The stock market has been on a tear, with the S&P 500 and Dow Jones Industrial Average reaching new highs following the Federal Reserve's decision to cut interest rates by half a point. This move marks a significant shift from the aggressive rate hikes that had previously brought rates to a 23-year high. The rate cut has been a catalyst for renewed investor optimism, pushing the CNN Fear & Greed Index into "greed" territory.
Strong economic data has further fueled the rally. The S&P 500 marked its 42nd record high close of 2024 on Thursday, while the Dow notched its 32nd record high close of the year on Friday. All three major indexes posted gains for the week, with the Dow up 0.6%, the S&P 500 adding 0.6%, and the Nasdaq Composite climbing about 1%.
One of the key drivers behind this bullish sentiment is the Personal Consumption Expenditures (PCE) price index, the Federal Reserve’s preferred inflation gauge. The PCE showed that consumer prices rose 2.2% last month on an annual basis, down from 2.5% in July. This reading was below economists' expectations and brings the Fed closer to its 2% inflation target. Lower inflation rates are generally positive for the stock market as they reduce the likelihood of further rate hikes.
Additionally, fresh data has shown that the U.S. economy is on solid footing. The third estimate for second-quarter gross domestic product (GDP) revealed that the economy expanded at a robust 3% annual rate. This strong economic performance has led some economists, like Gregory Daco of EY, to suggest that the U.S. may be heading for a "soft landing" scenario. A soft landing occurs when inflation decreases without the economy entering a recession, a situation that only the most optimistic had hoped for.
The housing market has also shown signs of improvement. The average rate on a standard 30-year fixed mortgage fell to its lowest level since September 2022, according to Freddie Mac data. This decline has provided relief for Americans struggling with high housing costs. Mortgage refinance applications soared 20% last week, according to the Mortgage Bankers Association, indicating that homeowners are taking advantage of the lower rates.
Investors are now eagerly awaiting the September labor report, which is due next Friday. The report is expected to provide further insights into the health of the labor market. Employers added an estimated 142,000 jobs last month, up from July’s disappointing numbers, while the unemployment rate ticked lower to 4.2%. A strong labor market is crucial for sustaining economic growth and will likely influence the Federal Reserve's next move at its November policy meeting.

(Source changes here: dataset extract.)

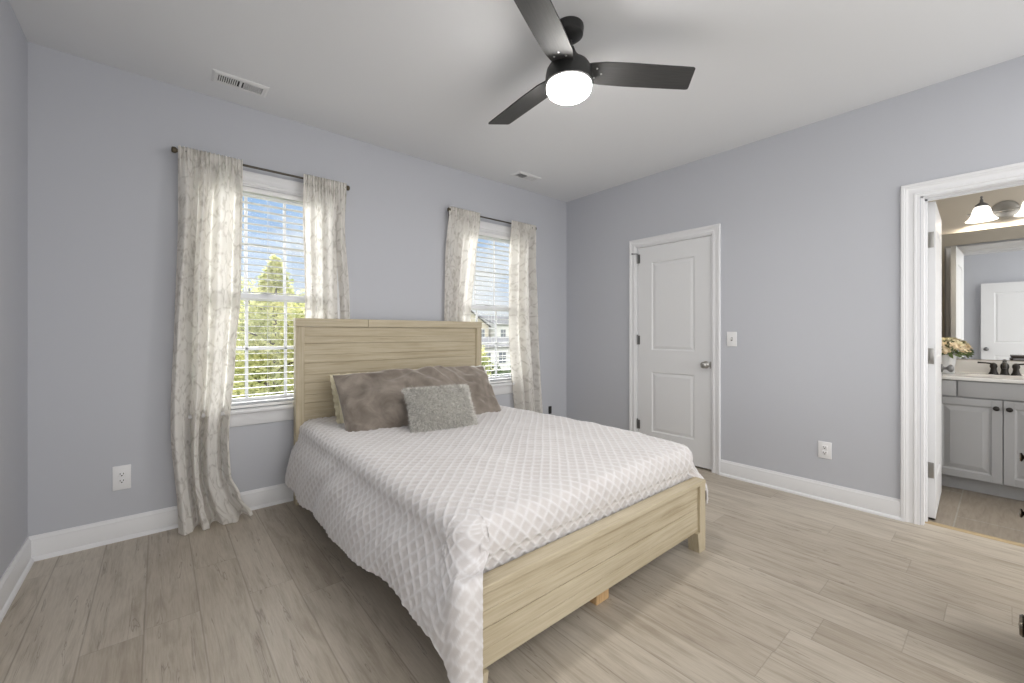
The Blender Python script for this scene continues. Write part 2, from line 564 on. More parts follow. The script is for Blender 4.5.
class MB:
    """collects shapes in world coordinates and links them as one mesh object"""
    def __init__(self):
        self.bm = bmesh.new()

    def box(self, x0, x1, y0, y1, z0, z1, b=0.0, seg=2, mi=0):
        x0, x1 = min(x0, x1), max(x0, x1)
        y0, y1 = min(y0, y1), max(y0, y1)
        z0, z1 = min(z0, z1), max(z0, z1)
        mt = Matrix.Translation(((x0 + x1) / 2, (y0 + y1) / 2, (z0 + z1) / 2)) @ Matrix.Diagonal((x1 - x0, y1 - y0, z1 - z0, 1))
        r = bmesh.ops.create_cube(self.bm, size=1.0, matrix=mt)
        vs_ = r['verts']
        fs = {f for v in vs_ for f in v.link_faces}
        for f in fs: f.material_index = mi
        if b > 0:
            es = list({e for v in vs_ for e in v.link_edges})
            r2 = bmesh.ops.bevel(self.bm, geom=es, offset=b, segments=seg, profile=0.5, affect='EDGES')
            for f in r2['faces']: f.material_index = mi
        return self

    def poly_prism(self, pts, axis, a0, a1):
        """extrude a closed 2-D outline along an axis; outline given in the other two axes in order"""
        def mk(p, a):
            if axis == 'x': return (a, p[0], p[1])
            if axis == 'y': return (p[0], a, p[1])
            return (p[0], p[1], a)
        A = [self.bm.verts.new(mk(p, a0)) for p in pts]
        B = [self.bm.verts.new(mk(p, a1)) for p in pts]
        n = len(pts)
        self.bm.faces.new(A)
        self.bm.faces.new(B[::-1])
        for i in range(n):
            self.bm.faces.new((A[i], A[(i + 1) % n], B[(i + 1) % n], B[i]))
        return self

    def cyl(self, p0, p1, r0, r1=None, n=20, caps=True):
        r1 = r0 if r1 is None else r1
        return self.path([p0, p1], [r0, r1], n, caps)

    def path(self, pts, radii, n=12, caps=True):
        pts = [Vector(p) for p in pts]
        if isinstance(radii, (int, float)): radii = [radii] * len(pts)
        rings = []
        up = None
        for i, p in enumerate(pts):
            if i == 0: d = pts[1] - pts[0]
            elif i == len(pts) - 1: d = pts[-1] - pts[-2]
            else: d = (pts[i + 1] - pts[i]).normalized() + (pts[i] - pts[i - 1]).normalized()
            d.normalize()
            if up is None:
                up = Vector((0, 0, 1)) if abs(d.z) < 0.9 else Vector((1, 0, 0))
            a = d.cross(up).normalized()
            c = a.cross(d).normalized()
            up = c
            rings.append([self.bm.verts.new(p + a * radii[i] * math.cos(2 * math.pi * k / n) + c * radii[i] * math.sin(2 * math.pi * k / n)) for k in range(n)])
        for i in range(len(rings) - 1):
            for k in range(n):
                self.bm.faces.new((rings[i][k], rings[i][(k + 1) % n], rings[i + 1][(k + 1) % n], rings[i + 1][k]))
        if caps:
            self.bm.faces.new(rings[0][::-1])
            self.bm.faces.new(rings[-1])
        return self

    def lathe(self, prof, origin, axis=(0, 0, 1), n=32, sx=1.0):
        q = Vector((0, 0, 1)).rotation_difference(Vector(axis).normalized()).to_matrix()
        o = Vector(origin)
        rings = []
        for r, z in prof:
            if r < 1e-6:
                rings.append([self.bm.verts.new(o + q @ Vector((0, 0, z)))])
            else:
                rings.append([self.bm.verts.new(o + q @ Vector((r * sx * math.cos(2 * math.pi * k / n), r * math.sin(2 * math.pi * k / n), z))) for k in range(n)])
        for i in range(len(rings) - 1):
            a, c = rings[i], rings[i + 1]
            for k in range(n):
                k2 = (k + 1) % n
                if len(a) == 1 and len(c) == 1: continue
                if len(a) == 1: self.bm.faces.new((a[0], c[k2], c[k]))
                elif len(c) == 1: self.bm.faces.new((a[k], a[k2], c[0]))
                else: self.bm.faces.new((a[k], a[k2], c[k2], c[k]))
        return self

    def grid(self, P, uv=None, flip=False, mi=0):
        """P: list of rows of points"""
        rows = [[self.bm.verts.new(p) for p in r] for r in P]
        lay = self.bm.loops.layers.uv.verify() if uv else None
        for i in range(len(rows) - 1):
            for j in range(len(rows[0]) - 1):
                idx = [(i, j), (i, j + 1), (i + 1, j + 1), (i + 1, j)]
                if flip: idx = idx[::-1]
                f = self.bm.faces.new([rows[a][c] for a, c in idx])
                f.material_index = mi
                if lay:
                    for lp, (a, c) in zip(f.loops, idx): lp[lay].uv = uv[a][c]
        return self

    def build(self, name, mat, parent=None, smooth=35, origin=None):
        bm = self.bm
        bmesh.ops.recalc_face_normals(bm, faces=bm.faces[:]) if len(bm.faces) < 60000 else None
        me = bpy.data.meshes.new(name)
        if parent is not None:
            off_ = WLOC[parent.name]
        elif origin is not None:
            off_ = Vector(origin)
        else:
            cs = [v.co for v in bm.verts]
            lo = [min(c[i] for c in cs) for i in range(3)]
            hi = [max(c[i] for c in cs) for i in range(3)]
            off_ = Vector(((lo[0] + hi[0]) / 2, (lo[1] + hi[1]) / 2, lo[2]))
        bmesh.ops.translate(bm, verts=bm.verts[:], vec=-off_)
        bm.to_mesh(me)
        bm.free()
        for x in (mat if isinstance(mat, (list, tuple)) else [mat]):
            me.materials.append(x)
        if smooth:
            me.polygons.foreach_set('use_smooth', [True] * len(me.polygons))
            if smooth < 180: me.set_sharp_from_angle(angle=R(smooth))
        o = bpy.data.objects.new(name, me)
        COL.objects.link(o)
        if parent is not None:
            o.parent = parent
        else:
            o.location = off_
        WLOC[o.name] = off_.copy()
        return o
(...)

Tech stocks have been significant beneficiaries of the rate cut and strong economic data. Shares of Nvidia jumped 4.6%, Tesla rose 9.3%, and Meta Platforms added 1.1%. The tech sector's strong performance underscores the broader market's optimism and the continued investor appetite for growth stocks.
Internationally, China's stock market also saw gains after the central bank introduced a package of measures aimed at stimulating its struggling economy, including lowering interest rates. This move has provided a boost to global investor sentiment, further fueling the stock market rally.
Oil prices fell for the week, with the national average price of gas around $3.21, according to GasBuddy. The Financial Times reported that Saudi Arabia is planning to scrap its $100 a barrel price target for oil, which has contributed to the decline in oil prices. Lower oil prices are generally positive for the economy as they reduce costs for consumers and businesses.
Gold futures retreated from a fresh record high reached on Thursday. Gold has set multiple records this year, driven by central bank buying and concerns about the U.S. economy's health. However, the recent stock market rally and lower inflation rates have reduced the demand for gold as a safe-haven asset.
Bitcoin also saw gains this week, with the cryptocurrency trading at around $65,747 per coin. The rise in Bitcoin prices reflects the broader investor appetite for riskier assets in the current bullish market environment.
As the trading session comes to a close, stock levels may change slightly, but the overall sentiment remains positive. Investors are optimistic about the economic outlook and are positioning themselves to take advantage of the current market conditions.